Jonathan and Rachel put as much dedication, thought and passion  into their wines as any winemaker. Jonathan was quick to point out  to me after my last post that many, if not most, artisanal  winemakers nowadays care about their terroir and minimise  chemical use, whether organic or not. Jonathan says, “My decisions are based on on what, scientifically, are best for the vines, the soils, the environment and me, the guy spraying. In many cases the organic product is more dangerous or more environmentally damaging that the synthetic product I have chosen.” He does not seek organic certification as he does not welcome the bureaucracy and feels it is often a marketing tool. I have spoken to other French winemakers recently who have said exactly the same thing. For further information on Jonathan’s approach look at his own website page.

The wines are testament to his skills and beliefs. They shine with the freshness which I love in wine and reflect the healthy fruit which he produces. Particular favourites from my visit in early November were the white La Terre Promise (Grenache Gris dominant) and the red Three Peaks (Grenache, Syrah, Mourvedre) but I can honestly recommend all the wines.

Mas Gabriel is run by Deborah and Peter Core an English couple. The domaine is based in Caux, not far from us and is run along organic and biodynamic practices. Their reasons for doing so are explained far better by themselves on their website than I could do so please have a look. There are many parallels with Jonathan and Rachel in that the Cores left successful jobs in a big city to follow a dream to be winemakers. Both Peter and Deborah studied winemaking in New Zealand and worked in wineries there and then in Bordeaux before settling in Caux.

It is interesting that despite similarities they took a different view about winemaking to Domaine Treloar by pursuing organic and biodynamic practices. Deborah and Peter spend many hours in their vines debudding them when necessary to allow more aeration and therefore less risk of humidity leading to mildew. They, like Jeff Coutelou, are allowed to use copper and sulphur but in fact use less than one third of the permitted level of copper, treating only when necessary. A recent survey by a botanist found over 40 plant varieties in their vineyards, a sign of health and diversity.

With Peter in the vines

With Peter in the vines

Again the proof of their hard work and passion is in the bottle. Mas Gabriel produce 4 wines, a white (Carignan Blanc dominated), rosé, and two reds.
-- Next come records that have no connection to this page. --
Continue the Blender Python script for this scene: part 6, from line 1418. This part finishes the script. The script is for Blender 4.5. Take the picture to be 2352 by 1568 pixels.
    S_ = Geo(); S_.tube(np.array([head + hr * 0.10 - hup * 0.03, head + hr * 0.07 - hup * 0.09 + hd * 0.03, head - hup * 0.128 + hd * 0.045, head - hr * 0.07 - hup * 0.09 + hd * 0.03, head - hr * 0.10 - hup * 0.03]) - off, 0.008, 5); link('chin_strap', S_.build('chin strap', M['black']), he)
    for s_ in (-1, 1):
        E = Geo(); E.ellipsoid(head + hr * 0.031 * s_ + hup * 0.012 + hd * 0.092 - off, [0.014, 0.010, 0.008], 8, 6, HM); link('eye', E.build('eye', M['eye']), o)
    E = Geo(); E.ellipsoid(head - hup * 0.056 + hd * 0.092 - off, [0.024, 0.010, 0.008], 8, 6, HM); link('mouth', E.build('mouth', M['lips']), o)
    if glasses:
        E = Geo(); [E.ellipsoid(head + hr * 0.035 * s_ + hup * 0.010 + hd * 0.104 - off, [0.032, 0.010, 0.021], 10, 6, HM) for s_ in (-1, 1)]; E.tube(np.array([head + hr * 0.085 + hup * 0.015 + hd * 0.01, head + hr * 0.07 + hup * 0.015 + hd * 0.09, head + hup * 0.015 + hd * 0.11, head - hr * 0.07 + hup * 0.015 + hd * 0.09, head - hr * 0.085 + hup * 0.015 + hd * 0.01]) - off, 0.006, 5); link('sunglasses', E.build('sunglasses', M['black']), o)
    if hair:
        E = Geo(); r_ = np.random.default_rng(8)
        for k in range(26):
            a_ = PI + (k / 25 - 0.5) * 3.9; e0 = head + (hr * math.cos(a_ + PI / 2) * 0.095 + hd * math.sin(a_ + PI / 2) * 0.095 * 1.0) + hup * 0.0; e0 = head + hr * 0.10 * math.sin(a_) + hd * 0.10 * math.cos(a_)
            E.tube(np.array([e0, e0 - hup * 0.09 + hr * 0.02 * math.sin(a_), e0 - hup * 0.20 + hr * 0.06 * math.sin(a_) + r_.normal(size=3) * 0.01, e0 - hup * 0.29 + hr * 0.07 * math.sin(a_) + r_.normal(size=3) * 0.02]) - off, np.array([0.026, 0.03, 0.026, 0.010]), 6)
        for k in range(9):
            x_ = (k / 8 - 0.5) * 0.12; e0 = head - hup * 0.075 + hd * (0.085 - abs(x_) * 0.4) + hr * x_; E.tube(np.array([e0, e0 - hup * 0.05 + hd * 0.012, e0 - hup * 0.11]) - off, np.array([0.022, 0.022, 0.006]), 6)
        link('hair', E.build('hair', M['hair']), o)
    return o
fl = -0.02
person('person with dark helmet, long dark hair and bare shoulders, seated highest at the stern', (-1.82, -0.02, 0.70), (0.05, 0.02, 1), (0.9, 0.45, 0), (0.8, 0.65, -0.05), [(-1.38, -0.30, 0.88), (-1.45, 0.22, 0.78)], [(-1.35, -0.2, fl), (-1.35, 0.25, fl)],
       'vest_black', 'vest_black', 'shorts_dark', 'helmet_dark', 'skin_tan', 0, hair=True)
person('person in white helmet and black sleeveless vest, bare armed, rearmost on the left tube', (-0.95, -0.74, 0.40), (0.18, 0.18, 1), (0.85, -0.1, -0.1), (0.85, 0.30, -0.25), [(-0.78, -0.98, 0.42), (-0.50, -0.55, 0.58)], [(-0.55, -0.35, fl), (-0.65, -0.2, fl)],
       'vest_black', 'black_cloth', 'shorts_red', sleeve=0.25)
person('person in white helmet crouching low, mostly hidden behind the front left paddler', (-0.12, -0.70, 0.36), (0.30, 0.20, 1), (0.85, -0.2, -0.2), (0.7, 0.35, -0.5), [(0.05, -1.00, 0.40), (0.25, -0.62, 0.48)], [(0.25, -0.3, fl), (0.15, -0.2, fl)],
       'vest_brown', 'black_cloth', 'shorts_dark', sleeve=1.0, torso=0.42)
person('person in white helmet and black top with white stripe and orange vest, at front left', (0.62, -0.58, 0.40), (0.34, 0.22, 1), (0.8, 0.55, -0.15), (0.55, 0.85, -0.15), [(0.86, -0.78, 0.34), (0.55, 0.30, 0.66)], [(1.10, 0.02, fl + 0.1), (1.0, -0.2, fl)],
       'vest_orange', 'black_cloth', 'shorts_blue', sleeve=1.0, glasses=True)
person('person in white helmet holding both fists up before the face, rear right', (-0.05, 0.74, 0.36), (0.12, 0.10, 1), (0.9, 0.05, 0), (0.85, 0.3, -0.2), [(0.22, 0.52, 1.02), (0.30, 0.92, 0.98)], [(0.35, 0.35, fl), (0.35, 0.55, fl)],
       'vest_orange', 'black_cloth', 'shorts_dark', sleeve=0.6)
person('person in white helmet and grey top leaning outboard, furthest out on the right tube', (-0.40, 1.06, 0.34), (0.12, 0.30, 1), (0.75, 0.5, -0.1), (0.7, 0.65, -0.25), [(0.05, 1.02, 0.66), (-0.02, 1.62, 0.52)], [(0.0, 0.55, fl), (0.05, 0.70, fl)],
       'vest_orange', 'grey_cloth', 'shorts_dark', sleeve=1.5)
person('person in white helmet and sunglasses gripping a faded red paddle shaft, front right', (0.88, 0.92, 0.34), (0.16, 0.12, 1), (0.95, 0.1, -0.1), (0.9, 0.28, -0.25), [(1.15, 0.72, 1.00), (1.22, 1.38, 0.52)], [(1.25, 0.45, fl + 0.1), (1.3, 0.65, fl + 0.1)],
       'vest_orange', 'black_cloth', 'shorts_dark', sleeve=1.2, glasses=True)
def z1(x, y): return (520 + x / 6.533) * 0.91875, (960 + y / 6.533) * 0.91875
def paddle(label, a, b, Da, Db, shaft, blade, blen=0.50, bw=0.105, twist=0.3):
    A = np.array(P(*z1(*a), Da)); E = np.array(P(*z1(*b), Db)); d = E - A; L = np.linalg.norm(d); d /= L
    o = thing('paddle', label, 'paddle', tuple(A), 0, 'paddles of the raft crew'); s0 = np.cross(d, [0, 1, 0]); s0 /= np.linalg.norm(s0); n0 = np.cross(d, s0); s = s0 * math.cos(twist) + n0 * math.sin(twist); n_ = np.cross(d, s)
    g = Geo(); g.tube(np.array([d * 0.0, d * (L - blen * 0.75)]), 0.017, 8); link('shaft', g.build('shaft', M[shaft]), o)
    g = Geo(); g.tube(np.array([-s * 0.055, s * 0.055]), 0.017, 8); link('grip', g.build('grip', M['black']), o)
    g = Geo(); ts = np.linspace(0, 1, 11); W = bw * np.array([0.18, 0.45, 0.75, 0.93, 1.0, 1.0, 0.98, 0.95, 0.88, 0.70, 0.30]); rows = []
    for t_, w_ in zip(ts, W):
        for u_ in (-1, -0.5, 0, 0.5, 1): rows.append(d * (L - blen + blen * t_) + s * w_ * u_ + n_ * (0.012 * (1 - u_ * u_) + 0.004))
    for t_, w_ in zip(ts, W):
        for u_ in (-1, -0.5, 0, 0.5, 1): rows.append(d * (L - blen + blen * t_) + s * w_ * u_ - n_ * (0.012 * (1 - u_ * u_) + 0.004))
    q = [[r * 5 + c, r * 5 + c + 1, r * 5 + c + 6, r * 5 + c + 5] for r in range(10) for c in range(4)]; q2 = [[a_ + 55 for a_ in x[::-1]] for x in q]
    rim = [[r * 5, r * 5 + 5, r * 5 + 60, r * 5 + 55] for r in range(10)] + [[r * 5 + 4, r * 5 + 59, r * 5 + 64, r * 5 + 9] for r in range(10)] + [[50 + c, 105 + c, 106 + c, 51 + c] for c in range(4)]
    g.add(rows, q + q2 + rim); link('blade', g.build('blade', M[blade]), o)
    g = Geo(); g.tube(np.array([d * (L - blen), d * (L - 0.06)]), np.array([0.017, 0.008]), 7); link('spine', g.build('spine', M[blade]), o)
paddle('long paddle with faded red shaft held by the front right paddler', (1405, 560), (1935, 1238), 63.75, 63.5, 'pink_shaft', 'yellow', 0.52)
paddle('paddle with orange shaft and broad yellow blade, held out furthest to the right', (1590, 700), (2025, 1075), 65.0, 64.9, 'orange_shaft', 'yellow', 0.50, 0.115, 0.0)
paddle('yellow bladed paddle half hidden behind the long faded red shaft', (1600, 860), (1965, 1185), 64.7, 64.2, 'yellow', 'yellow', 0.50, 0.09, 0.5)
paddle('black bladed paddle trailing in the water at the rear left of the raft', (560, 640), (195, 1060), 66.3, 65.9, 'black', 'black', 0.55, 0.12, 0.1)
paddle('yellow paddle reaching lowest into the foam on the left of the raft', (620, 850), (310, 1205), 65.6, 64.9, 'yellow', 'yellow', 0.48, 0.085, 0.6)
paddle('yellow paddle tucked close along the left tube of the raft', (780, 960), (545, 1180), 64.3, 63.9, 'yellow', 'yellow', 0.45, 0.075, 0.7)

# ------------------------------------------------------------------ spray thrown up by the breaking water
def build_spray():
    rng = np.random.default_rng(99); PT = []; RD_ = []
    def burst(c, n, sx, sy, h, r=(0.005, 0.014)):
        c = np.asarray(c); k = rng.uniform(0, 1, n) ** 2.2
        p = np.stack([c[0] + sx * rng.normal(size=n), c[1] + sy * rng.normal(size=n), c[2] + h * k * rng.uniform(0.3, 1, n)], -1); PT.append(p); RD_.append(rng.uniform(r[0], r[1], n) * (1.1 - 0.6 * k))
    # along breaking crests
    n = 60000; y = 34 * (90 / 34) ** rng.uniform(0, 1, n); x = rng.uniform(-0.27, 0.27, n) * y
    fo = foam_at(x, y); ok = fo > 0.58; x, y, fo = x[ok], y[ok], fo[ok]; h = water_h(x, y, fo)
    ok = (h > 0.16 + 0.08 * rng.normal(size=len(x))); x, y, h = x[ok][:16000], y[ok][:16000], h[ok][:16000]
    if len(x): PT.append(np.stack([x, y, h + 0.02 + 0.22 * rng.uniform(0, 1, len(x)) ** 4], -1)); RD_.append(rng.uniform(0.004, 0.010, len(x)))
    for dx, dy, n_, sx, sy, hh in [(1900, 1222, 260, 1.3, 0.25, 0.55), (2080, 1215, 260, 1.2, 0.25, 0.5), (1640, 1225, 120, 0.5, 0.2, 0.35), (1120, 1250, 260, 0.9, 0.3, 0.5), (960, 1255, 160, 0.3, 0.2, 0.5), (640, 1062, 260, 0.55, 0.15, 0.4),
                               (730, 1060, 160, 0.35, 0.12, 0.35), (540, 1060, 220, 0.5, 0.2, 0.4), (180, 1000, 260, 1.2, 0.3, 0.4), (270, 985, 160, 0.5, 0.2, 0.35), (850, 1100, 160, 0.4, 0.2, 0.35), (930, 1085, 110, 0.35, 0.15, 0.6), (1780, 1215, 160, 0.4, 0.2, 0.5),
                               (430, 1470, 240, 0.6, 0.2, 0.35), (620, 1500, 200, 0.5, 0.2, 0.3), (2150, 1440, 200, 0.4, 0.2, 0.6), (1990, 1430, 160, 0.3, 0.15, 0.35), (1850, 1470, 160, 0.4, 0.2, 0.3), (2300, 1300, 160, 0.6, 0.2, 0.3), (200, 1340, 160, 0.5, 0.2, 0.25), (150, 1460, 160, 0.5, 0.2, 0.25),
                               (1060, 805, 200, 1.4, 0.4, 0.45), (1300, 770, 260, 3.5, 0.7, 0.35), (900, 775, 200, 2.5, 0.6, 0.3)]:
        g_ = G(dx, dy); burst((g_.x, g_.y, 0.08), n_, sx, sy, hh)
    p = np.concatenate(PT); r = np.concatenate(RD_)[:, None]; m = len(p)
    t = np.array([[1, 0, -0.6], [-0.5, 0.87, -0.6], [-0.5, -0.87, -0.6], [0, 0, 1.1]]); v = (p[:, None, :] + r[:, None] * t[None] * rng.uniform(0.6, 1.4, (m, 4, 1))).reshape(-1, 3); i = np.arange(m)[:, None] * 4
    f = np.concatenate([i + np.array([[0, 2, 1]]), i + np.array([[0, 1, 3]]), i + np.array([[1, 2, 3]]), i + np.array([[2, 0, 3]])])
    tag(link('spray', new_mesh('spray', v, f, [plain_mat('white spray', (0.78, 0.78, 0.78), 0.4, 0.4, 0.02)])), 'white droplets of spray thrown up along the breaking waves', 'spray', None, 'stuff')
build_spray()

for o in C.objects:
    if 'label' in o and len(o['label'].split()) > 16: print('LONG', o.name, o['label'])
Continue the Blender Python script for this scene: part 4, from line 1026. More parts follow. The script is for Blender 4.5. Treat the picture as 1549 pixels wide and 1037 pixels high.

The white, Clos Des Papillons, is one of my favourite white wines from Languedoc Roussillon, dry with fruit and body it is a wine which makes you contemplate and smile as you drink it. The reds from 2012 and 2013 which I tasted during a visit at the end of October were also fresh and fruity yet contain complexity and depth. No doubt in my mind that the range of wines is all getting better and better, a testament to their growing skills and experience both in the cellar and in the vineyard.

So there we are, two excellent domaines. They all work incredibly hard and give everything they  have to produce the best, most healthy fruit from their soils. Yet in different ways. Both produce superb wines which I would strongly recommend without hesitation. Both have different views about the way to look after their terroir and I have compared them here for the sake of my debate about organic winemaking not in terms of quality. That would be unfair and impossible as they are two of my favourite domaines in France as my own wine collection would attest. Incidentally I say that not because of their English & New Zealand origins but because of the quality of their wines. I will be posting soon about some of the diversity of winemakers in the Languedoc Roussillon.

I attended a conference last Thursday where the famous vineyard analysts the Bourgignons (advisers to Romanée Conti amongst others) set out the chemical, geological and agricultural make up of healthy soil. Amongst the interesting points to emerge was that the vine takes over 90% of its needs from the air and about 6% from the soil but that 6% is what can make the difference in quality of a wine. It is certainly produced by passionate, artisanal producers. But is it best achieved through agriculture which is organic, biodynamic, natural or raisonnée? I have a lot still to learn.